Первая фраза, своя, не заемная, давалась мучительно. Она требовала настроения. Не просто рабочего, когда голова полна фактами и мыслями и тебя тянет к столу, а особого душевного состояния, когда тебя переполняет какое-то чувство: боль, радость, печаль, горечь… В газете-то редко даешь чувству вырваться, а когда «для себя», можно и позволить — пусть выльется. Однажды оно и вылилось — грусть и восхищение родной моей землей: «Ну что это за земля: ни гор высоких, ни степей раздольных! Кусты, перелески да бесчисленные речки, озера и — холмы, холмы… А я люблю эту землю. Неброскую березовую страну. Тихую мою родину. Я люблю на ней все: грустные околицы деревень, грязные большаки и звенящие при первом морозе тропинки, серое чернолесье с багряным листом и затяжные дожди, голубые озерные дали и нивы-рушники. Я люблю ее людей, трудолюбивых, радушных, отважных…» И пошли тогда перед мысленным взором один за другим трактористы, доярки, председатели, солдатки, седые ветераны, мальчишки, и ожили во мне их думы, заботы и печали, и стало тесно в груди, надо было излить, выложить, снять с себя этот груз, потому что он, хоть и давит на меня, не мой, он принадлежит всем, и пусть каждый возьмет частицу его в свою душу…

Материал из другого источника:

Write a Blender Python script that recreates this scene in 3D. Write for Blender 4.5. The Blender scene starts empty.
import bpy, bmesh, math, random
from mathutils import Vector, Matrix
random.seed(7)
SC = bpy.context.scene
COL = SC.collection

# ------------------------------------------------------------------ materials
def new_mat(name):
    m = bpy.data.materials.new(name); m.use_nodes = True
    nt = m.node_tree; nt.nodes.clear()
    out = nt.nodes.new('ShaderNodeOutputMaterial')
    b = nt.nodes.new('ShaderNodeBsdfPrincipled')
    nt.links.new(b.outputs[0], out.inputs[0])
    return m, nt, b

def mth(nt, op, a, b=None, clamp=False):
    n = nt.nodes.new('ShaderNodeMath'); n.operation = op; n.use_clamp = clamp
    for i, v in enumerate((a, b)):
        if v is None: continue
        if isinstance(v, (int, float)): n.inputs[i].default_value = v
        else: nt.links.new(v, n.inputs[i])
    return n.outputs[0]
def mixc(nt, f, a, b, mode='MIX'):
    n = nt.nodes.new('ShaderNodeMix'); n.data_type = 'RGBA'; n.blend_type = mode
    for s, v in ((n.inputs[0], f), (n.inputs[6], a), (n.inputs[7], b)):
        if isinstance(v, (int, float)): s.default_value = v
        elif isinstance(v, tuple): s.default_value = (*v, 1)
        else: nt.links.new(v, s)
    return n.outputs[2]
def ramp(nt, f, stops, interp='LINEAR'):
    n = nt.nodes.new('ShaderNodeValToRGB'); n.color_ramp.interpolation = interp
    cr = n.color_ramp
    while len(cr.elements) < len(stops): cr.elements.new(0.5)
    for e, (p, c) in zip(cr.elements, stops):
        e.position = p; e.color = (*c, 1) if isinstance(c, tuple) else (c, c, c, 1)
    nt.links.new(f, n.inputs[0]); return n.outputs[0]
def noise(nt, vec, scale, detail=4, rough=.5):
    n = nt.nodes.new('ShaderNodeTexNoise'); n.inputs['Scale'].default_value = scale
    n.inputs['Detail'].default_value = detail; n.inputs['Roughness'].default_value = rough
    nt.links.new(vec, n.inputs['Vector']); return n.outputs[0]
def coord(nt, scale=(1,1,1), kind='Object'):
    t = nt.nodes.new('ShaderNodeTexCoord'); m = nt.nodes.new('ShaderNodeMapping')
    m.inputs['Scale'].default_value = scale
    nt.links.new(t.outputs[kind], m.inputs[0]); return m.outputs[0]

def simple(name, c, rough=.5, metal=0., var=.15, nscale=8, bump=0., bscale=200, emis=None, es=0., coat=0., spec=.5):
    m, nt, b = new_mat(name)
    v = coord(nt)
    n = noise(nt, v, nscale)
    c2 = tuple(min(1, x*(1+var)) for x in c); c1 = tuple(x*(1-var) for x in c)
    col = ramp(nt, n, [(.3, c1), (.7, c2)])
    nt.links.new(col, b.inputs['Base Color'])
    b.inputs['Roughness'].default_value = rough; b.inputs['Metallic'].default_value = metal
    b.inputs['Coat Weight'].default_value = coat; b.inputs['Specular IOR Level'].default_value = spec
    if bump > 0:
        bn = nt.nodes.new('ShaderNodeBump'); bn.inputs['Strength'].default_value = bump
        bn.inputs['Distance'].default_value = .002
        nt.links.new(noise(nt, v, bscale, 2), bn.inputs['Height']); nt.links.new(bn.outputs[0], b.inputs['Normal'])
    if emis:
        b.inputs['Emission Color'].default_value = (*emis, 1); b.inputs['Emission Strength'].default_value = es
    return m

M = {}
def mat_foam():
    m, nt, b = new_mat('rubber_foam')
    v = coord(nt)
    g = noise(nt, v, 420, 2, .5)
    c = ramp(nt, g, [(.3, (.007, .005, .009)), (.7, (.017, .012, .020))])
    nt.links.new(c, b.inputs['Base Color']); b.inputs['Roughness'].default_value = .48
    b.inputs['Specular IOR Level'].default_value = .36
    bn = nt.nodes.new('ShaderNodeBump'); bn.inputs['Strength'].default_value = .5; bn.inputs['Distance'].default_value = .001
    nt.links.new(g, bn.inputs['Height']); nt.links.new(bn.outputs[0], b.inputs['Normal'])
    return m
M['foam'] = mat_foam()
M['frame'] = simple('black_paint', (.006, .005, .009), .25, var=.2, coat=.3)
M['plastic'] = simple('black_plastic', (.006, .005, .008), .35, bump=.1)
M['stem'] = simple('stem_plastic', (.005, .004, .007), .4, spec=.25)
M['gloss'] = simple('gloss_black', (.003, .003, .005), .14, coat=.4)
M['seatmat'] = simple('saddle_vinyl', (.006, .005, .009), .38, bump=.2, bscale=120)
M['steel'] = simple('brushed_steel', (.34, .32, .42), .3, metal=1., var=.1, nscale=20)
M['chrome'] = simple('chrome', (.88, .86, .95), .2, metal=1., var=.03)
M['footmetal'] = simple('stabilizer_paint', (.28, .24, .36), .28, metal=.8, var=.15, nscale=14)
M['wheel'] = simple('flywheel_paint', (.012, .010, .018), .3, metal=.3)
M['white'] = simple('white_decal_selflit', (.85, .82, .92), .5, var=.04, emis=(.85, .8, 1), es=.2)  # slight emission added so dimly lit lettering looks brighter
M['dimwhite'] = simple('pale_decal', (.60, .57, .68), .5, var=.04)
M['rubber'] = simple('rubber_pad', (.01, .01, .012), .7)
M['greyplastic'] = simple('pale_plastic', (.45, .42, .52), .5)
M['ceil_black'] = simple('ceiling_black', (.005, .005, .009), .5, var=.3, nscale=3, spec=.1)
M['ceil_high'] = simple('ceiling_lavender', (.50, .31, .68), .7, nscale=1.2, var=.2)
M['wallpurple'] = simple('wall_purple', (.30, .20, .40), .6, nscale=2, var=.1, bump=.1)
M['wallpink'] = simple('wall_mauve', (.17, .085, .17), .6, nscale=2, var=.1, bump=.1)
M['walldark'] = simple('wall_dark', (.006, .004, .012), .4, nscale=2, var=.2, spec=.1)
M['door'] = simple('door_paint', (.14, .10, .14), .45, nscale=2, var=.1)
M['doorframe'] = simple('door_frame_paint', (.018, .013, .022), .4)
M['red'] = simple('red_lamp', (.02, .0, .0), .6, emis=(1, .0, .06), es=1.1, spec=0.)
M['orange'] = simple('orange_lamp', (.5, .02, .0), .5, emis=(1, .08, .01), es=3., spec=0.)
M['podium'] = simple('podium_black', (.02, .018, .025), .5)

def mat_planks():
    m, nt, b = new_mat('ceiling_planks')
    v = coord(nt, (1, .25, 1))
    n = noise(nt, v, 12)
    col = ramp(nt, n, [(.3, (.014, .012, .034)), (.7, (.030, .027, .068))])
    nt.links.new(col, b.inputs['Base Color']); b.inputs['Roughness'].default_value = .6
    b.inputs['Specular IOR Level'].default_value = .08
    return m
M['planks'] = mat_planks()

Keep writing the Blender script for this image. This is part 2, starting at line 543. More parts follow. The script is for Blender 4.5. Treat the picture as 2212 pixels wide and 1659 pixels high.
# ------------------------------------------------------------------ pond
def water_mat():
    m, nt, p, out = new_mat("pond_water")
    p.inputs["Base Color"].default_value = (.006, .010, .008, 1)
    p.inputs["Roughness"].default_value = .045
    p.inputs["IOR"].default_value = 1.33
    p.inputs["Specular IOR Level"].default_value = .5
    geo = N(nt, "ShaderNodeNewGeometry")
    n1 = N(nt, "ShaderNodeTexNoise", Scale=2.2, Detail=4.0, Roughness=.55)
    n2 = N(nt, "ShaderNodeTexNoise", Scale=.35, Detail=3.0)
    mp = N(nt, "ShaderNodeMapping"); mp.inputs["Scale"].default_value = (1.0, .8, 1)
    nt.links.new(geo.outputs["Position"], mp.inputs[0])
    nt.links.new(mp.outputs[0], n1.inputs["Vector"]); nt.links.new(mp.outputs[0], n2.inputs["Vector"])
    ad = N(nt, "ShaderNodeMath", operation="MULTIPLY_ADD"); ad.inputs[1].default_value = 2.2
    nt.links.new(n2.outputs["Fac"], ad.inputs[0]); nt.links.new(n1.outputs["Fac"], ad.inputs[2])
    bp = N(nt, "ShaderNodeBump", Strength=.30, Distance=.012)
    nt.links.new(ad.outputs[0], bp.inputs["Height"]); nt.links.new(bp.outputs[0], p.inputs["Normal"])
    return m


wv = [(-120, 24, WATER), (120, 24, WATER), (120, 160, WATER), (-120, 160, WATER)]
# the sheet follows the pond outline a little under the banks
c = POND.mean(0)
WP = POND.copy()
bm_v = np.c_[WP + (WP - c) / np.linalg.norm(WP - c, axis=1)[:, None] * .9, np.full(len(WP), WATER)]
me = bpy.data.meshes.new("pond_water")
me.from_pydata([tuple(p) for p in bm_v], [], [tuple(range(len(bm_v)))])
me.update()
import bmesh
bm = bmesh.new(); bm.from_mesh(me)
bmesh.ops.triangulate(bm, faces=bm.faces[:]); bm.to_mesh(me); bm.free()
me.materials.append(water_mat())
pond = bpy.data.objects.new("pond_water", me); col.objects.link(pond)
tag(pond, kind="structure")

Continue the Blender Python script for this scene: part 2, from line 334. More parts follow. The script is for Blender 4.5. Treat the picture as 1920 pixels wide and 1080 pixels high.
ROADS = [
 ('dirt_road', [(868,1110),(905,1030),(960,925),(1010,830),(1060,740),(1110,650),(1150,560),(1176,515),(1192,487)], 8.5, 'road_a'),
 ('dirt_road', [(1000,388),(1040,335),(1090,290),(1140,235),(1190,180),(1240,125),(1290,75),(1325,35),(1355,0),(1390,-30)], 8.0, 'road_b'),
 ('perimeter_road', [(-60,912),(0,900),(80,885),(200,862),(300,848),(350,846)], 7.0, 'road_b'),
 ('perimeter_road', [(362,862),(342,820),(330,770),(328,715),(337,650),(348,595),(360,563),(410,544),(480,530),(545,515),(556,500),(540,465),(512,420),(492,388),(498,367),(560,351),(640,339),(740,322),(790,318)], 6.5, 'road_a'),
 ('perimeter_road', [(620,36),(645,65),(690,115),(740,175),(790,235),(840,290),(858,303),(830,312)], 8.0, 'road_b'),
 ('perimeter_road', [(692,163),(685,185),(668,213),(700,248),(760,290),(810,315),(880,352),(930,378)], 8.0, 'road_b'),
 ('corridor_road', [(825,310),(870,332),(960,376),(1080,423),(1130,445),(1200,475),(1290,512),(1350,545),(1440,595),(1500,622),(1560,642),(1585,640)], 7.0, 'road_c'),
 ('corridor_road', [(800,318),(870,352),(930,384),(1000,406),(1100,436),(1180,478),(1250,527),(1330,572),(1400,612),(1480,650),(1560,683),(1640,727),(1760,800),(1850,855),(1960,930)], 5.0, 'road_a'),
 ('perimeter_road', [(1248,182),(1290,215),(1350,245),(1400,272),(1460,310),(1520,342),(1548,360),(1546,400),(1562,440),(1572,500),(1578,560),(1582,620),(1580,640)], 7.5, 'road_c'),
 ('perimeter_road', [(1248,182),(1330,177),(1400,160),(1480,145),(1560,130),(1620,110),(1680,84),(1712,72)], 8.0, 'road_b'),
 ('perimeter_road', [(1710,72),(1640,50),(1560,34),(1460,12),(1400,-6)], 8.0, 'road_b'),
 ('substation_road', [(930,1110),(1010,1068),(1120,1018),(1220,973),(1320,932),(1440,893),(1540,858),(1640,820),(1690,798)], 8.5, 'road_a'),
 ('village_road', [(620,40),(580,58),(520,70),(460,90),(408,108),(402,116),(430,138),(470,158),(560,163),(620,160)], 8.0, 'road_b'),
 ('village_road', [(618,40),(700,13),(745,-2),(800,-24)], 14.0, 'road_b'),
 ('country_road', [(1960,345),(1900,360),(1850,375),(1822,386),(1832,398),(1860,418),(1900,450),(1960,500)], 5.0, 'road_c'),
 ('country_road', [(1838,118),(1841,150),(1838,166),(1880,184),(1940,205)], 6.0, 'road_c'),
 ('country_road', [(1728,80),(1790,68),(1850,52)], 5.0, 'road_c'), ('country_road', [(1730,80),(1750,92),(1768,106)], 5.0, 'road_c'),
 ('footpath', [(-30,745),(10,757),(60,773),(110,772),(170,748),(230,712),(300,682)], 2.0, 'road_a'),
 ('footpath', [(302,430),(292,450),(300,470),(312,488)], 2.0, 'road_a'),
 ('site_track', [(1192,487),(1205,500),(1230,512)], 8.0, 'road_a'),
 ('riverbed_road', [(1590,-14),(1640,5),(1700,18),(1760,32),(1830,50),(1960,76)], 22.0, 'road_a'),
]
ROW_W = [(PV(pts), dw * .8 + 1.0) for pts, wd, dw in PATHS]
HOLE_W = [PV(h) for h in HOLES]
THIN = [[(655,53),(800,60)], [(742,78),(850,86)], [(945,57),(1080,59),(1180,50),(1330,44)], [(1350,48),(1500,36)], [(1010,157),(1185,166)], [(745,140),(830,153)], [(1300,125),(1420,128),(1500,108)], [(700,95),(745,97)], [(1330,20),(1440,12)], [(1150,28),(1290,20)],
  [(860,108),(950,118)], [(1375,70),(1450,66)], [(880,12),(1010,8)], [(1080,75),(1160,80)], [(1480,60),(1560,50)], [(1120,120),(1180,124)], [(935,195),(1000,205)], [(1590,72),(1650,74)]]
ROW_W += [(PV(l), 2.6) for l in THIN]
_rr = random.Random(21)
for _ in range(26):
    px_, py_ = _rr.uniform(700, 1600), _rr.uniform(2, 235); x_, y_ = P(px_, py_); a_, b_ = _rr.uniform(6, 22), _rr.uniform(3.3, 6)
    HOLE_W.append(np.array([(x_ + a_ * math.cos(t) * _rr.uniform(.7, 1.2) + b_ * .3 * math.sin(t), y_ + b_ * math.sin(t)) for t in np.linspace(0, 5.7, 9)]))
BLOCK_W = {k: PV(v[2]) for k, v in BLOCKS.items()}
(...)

Так и родились очерки, которые составят потом книжку «Я люблю эту землю» и с которых началось мое освобождение от «внутреннего редактора», приобретенного за два десятилетия газетной работы. Началось… А длилось, увы, не один год.
Теперь меня спрашивают: как писатель ты начался там, в Усть-Дёрже? Я говорю: не знаю. Рассказываю о преодолении «внутреннего редактора». Мне говорят: это и есть переход в новое качество. Возможно, и так. Но думается мне, не совсем так. Освобождение от стереотипа есть следствие, потребность, вызванная какой-то причиной. Причиной была мысль. Размышления. Проба осмыслить виденное. А мысли рождала, мысли направляла идея. Если нет веры, то и отстаивать нечего, сколько ни размышляй — все будет шелуха. Писательство — это борьба за идею, как и журналистика, только оружием более сложным, обращенным не столько к разуму, сколько к чувству. В этом смысле, то есть в смене оружия, может быть, и так: как писатель начался я в Усть-Дёрже. А если в смысле веры — то задолго до того. Не очень вразумительно? Ну да, конечно, писательство — это словотворчество, идейным бойцом ты можешь быть на любом, как говорится, рабочем месте и тем не менее не стать писателем. Ну а безыдейное словотворчество — это писательство? Нет, я не могу согласиться, что писателем можно считать каждого, кто научился «литературному письму».